Affleck's Joe Coughlin begins dallying with a gangster's moll (Sienna Miller), is beaten to a pulp, goes to prison after a robbery, works for a rival gangster, moves to Florida, gets rich from demon rum, and faces his greatest challenge when he tries to open a casino.

He also becomes involved with a dark-skinned local woman (Zoe Saldana), which raises the ire of the local KKK.

Chris Cooper plays a Florida police chief whose daughter (Elle Fanning) becomes a small celebrity, preaching about the evils of sin, after having experienced it herself in (gasp!) California.
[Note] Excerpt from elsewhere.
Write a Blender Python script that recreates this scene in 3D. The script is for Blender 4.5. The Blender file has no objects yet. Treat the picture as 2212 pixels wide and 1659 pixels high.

Live by Night has a great deal of plot, and it all just trickles by, without much tension, nor any build-up-and-release. It could be that Affleck was hoping for a Godfather-like film, with moments of stirring quiet, but it's really more sluggish.

This effect could possibly be traced back to Affleck's performance; he goes still and stoic, perhaps hoping the audience will see Joe Coughlin's wheels turning, but instead he's a blank. He doesn't pop.

It doesn't help that Affleck, buffed up for Batman, simply looks like a huge rectangle in his period suits; they don't fit him well, and he frequently looks awkward.

Affleck can be a fine actor — he was the only thing keeping last summer's bloated bummer Batman v Superman afloat — and his work here seems like more of a miscalculation than a lack of skill.

But it's fruitless. Today's directors, Scorsese, De Palma, Coppola, Cronenberg, Tarantino, and the Coen brothers, have escalated the gangster genre to an exciting high art, which, unfortunately, has nullified the need for "ordinary" gangster pictures. Live by Night is as ordinary as they come.